また、賃金も半分にすることで、ライフバランス社員を二人合わせて一人分の業務と賃金になるよう設定した。制度だけ整えて利用が難しくならないようにするための配慮だ。「 ( 休む部分は ) ノーワーク・ノーペイ。労働者が最大の権利である賃金を半分放棄しているわけだから、会社はその分でもう一人雇えばいい。対象者には恩恵ではなく権利として制度を利用してもらいたかった」。

そして代替要員は、会社が責任を持って手配することを義務化している。「急な休みが頻発する人には責任ある仕事が任せられない。しかし、小さい子を育てていると保育園からの呼び出しの電話などは日常茶飯で、これをどう乗り切っていくかが最大の課題になってくる。そこで、要員配置上、二人配置をしっかりすることで、リスクの軽減を図れるようにした」。

働き続けたい気持ちを受け入れる制度に

さらに、働き続けたいとの本人の気持ちを十分、汲み取れるような制度設計を施した。「子育ては専業主婦でも大変なのだから、例え短時間勤務でも長丁場で育児と仕事を両立するのは大変なこと。それでも「キャリアを失いたくない』とか『自己実現を図りたい』という希望を持っている社員が非常に多い」。やりがいを感じられる仕事を与え、成果を正当に評価する必要があると考えたわけだ。

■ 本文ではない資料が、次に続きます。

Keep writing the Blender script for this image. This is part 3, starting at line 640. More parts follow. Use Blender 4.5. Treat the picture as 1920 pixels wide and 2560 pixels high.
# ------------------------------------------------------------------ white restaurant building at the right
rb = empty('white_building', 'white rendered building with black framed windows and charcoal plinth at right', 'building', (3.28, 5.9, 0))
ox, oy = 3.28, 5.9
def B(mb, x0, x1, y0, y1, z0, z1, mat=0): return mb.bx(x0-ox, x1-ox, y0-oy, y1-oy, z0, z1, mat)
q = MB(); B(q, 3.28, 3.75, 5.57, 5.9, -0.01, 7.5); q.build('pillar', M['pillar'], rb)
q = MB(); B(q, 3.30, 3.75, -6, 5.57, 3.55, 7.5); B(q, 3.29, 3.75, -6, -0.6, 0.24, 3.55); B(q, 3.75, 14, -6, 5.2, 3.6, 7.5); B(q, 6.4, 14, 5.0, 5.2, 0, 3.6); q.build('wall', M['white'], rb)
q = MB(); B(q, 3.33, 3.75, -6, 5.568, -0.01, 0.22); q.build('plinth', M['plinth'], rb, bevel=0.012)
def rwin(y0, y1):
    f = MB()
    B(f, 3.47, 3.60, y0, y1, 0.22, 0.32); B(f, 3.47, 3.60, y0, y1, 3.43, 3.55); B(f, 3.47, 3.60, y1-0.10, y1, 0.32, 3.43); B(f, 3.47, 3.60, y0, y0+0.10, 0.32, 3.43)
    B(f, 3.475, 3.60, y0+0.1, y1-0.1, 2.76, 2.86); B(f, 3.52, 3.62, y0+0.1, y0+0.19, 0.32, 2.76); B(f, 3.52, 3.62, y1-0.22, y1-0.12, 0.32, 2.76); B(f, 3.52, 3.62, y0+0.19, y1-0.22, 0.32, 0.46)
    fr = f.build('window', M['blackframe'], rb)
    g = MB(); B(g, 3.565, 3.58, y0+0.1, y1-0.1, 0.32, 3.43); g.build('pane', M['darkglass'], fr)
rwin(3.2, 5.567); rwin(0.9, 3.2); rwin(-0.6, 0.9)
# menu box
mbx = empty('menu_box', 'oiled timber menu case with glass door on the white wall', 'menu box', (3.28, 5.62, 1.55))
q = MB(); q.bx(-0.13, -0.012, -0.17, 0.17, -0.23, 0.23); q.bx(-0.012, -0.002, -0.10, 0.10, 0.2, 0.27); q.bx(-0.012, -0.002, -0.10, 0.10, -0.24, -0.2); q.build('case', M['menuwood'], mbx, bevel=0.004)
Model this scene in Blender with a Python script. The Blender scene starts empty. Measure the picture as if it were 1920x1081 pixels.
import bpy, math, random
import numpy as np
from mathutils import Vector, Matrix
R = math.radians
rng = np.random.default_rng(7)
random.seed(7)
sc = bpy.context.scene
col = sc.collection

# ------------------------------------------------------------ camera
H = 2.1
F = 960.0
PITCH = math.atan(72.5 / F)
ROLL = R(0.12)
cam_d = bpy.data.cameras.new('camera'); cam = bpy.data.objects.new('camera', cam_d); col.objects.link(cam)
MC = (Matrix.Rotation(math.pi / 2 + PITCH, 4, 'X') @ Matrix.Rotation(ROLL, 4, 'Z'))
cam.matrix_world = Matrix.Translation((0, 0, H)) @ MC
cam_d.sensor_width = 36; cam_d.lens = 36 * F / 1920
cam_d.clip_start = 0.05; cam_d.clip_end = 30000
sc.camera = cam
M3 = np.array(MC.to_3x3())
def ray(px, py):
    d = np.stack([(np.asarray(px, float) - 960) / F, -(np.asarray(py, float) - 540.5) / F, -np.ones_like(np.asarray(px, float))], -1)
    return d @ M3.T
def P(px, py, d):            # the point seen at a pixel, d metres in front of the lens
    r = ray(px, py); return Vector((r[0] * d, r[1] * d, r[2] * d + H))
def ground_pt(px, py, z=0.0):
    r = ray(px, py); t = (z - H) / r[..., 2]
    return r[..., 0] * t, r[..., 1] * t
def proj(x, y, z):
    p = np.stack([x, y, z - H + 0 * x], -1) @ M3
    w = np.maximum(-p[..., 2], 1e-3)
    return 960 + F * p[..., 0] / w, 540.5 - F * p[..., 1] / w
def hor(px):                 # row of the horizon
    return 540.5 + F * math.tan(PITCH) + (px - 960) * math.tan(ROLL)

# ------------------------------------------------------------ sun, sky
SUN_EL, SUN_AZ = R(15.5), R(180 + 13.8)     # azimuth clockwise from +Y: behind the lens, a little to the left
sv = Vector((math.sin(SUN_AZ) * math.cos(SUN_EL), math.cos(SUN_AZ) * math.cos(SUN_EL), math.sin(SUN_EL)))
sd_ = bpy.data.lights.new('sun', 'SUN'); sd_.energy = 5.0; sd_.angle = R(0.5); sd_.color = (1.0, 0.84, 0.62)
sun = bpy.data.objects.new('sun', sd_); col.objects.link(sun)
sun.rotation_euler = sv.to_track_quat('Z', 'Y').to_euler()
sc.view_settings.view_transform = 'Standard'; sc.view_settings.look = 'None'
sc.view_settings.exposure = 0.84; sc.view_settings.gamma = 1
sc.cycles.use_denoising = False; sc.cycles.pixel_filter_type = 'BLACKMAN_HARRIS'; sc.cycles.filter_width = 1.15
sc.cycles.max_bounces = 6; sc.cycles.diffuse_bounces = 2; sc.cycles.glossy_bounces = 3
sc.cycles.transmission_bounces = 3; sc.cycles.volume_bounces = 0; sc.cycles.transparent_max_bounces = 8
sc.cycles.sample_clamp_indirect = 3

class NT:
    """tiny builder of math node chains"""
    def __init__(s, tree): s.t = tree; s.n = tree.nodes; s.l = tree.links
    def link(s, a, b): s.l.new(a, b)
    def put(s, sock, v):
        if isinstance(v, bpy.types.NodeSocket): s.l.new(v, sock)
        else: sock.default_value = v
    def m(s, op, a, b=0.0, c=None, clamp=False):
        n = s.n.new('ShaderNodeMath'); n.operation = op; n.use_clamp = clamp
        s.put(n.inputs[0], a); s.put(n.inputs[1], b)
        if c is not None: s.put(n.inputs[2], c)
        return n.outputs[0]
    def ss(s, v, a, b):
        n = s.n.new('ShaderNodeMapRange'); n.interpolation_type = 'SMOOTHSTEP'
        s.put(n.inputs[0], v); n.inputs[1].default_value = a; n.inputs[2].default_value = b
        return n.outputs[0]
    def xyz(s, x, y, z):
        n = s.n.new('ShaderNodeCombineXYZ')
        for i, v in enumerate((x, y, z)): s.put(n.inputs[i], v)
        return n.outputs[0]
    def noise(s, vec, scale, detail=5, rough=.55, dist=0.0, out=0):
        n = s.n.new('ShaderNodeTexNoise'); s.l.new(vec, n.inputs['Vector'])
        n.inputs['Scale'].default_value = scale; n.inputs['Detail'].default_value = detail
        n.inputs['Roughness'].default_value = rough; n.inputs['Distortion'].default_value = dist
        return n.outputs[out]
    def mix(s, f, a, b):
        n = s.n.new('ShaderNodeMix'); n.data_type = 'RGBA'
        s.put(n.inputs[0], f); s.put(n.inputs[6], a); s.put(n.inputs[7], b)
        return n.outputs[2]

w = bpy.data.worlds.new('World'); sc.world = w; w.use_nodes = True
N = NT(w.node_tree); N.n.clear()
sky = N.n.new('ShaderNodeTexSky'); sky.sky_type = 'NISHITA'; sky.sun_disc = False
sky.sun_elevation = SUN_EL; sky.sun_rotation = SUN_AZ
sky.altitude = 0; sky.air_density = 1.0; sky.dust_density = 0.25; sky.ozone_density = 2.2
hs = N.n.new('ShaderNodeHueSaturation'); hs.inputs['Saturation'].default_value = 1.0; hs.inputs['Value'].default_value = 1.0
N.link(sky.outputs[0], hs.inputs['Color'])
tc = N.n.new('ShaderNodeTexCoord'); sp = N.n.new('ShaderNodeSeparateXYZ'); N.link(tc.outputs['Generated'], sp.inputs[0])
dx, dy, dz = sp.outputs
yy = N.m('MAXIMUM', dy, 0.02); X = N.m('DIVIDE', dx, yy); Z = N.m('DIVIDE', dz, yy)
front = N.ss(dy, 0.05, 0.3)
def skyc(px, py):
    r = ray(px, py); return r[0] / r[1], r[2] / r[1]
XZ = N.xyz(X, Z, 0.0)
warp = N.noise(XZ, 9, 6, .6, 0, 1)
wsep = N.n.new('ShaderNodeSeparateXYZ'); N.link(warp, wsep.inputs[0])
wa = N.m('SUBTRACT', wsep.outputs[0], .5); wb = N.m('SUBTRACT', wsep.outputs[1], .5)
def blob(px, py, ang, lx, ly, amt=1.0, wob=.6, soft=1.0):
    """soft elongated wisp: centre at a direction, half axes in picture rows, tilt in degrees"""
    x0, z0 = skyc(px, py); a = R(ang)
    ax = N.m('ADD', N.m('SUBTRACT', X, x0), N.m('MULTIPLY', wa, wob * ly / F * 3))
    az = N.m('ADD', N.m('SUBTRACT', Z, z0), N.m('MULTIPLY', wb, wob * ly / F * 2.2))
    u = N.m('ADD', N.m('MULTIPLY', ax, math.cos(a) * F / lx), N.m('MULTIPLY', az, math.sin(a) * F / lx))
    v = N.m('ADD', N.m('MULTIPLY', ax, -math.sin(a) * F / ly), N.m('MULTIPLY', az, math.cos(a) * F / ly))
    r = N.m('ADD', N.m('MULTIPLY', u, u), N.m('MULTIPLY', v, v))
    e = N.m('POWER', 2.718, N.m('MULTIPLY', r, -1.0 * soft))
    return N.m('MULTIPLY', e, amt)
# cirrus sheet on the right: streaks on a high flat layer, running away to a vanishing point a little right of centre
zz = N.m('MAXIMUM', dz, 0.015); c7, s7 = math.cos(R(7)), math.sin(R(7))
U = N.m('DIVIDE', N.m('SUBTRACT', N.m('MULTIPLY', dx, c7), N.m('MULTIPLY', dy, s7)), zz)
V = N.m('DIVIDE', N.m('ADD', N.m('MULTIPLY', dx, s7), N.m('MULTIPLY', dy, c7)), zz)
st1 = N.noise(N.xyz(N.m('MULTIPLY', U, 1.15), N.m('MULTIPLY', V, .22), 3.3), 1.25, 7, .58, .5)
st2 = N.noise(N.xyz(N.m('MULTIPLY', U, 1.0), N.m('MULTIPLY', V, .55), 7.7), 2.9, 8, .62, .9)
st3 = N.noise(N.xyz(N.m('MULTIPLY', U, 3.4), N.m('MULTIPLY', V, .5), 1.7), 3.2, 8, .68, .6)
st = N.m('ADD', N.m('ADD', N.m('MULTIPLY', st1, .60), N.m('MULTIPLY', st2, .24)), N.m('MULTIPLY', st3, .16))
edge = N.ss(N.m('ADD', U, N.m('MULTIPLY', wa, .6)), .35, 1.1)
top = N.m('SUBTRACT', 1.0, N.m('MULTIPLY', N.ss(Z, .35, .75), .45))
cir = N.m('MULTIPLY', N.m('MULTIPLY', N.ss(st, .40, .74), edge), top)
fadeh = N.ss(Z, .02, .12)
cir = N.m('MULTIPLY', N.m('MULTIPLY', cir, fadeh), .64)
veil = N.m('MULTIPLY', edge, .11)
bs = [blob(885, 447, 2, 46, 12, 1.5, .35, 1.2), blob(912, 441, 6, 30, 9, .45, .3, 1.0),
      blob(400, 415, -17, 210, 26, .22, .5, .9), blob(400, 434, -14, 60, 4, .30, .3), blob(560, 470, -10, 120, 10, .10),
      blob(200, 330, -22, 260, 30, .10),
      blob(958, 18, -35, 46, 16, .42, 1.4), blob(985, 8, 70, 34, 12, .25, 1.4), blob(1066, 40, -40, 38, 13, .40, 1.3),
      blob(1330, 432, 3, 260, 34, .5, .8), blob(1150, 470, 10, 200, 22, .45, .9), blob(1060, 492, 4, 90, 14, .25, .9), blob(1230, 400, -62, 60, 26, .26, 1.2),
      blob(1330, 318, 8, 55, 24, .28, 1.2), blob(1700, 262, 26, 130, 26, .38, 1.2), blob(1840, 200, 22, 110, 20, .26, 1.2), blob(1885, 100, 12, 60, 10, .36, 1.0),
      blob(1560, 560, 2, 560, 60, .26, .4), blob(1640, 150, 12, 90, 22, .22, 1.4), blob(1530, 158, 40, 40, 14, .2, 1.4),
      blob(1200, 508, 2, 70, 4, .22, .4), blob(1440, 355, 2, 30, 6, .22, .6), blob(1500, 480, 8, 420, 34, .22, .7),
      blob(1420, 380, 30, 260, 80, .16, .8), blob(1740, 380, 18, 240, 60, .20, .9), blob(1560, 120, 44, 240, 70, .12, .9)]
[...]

ホワイトカラーにとってやりがいの感じられる仕事とは何か。二村氏は、「何時になったら終わりますという仕事ではなく、これをやり遂げたら終わりますという仕事だ」との認識から、「そう考えるとトラブルが生じたり突発案件が起きたりすることを全部カバーして、ある程度責任を果たして帰るためには、時間的な余裕も必要になってくる」と思った。そこで、ライフバランス社員には、17 時までの限定で残業ができるようになっている。

利用する人にもしない人にも公平に

では、正当な評価とはどうすべきものなのか。「やりがいのある仕事を頑張って成果を出せば、当然、正当に評価されたい。短時間勤務者だからといって、与えられた仕事をしっかりやっているのに低い評価しかもらえなければ、ちょっとどうなのかと思ってしまうだろう。かといって、短時間勤務者がいい評価を得て、どんどん昇給していったらどうか ? この制度は末子が未就学まで利用可能なので、今後は 10 年利用することも珍しくなくなる。仮に 10 年間フルタイムで働いた社員と、10 年間短時間勤務者だった社員が同じ昇給だったら、フルタイム勤務者は納得できないだろう」。

育児をしている社員としていない社員双方が公平だと思える制度をつくらなければ、歪みが生じてくるとの懸念を払拭できない。検討を重ねた結果、「短時間勤務者とフルタイムの人を同じ土俵で評価するのはおかしい」となり、昇給幅を一般社員とライフバランス社員の2種類に分ける結論に行き着いた。

昇給スピードも半分に

同社の一般社員の給与テーブルは4つのゾーンに分かれており、下位ゾーンほど昇給しやすくなっている。例えば標準評価を取った場合、 i ゾーンにいるときには2段階昇給するが、ⅱゾーンになると1段階、ⅲゾーンでは現状維持になる。標準より低い評価だと、 i ゾーンでは一つ昇給するがⅱゾーンで現状維持になる仕組み。徐々に実力相応の水準に当てはまる昇給システムになっている。

これに対し、ライフバランス社員には、昇給幅を4分の1に細分化することで2倍の昇給ランク数を設けた新たなテーブルをつくった。これを実際に運用すると昇給スピードは2分の1となり、例えば6年間ライフバランス社員を利用して一般社員に戻ると、同評価を取っている同期より3年分、昇給が遅れることになる ( 図2) 。

東京あんしん生命 図2働き続けたいという気持ちを受け入れる人事制度

優秀な人材の確保にもつながる

ちなみに、同制度は優秀な社員の確保といった副産物も生み出している。

「 ( 新規学卒者らに ) 働きがいがあり、社員のことを考えてくれる会社だと思ってもらえるので学生からの人気も上昇しているし、『周囲に迷惑をかけたくない」といって辞めていく社員を引き留められるようにもなった。このタイプは責任感が強く、貴重で優秀な戦力なので、引き留めることが優秀な社員の確保につながっている」。

前述のとおり、同制度は実施間もないことから、「まだライフバランス社員の対象者は数名に過ぎない」。今後、制度の利用者が増えてきたときには、その運用状況にさらに注目が集まるだろう。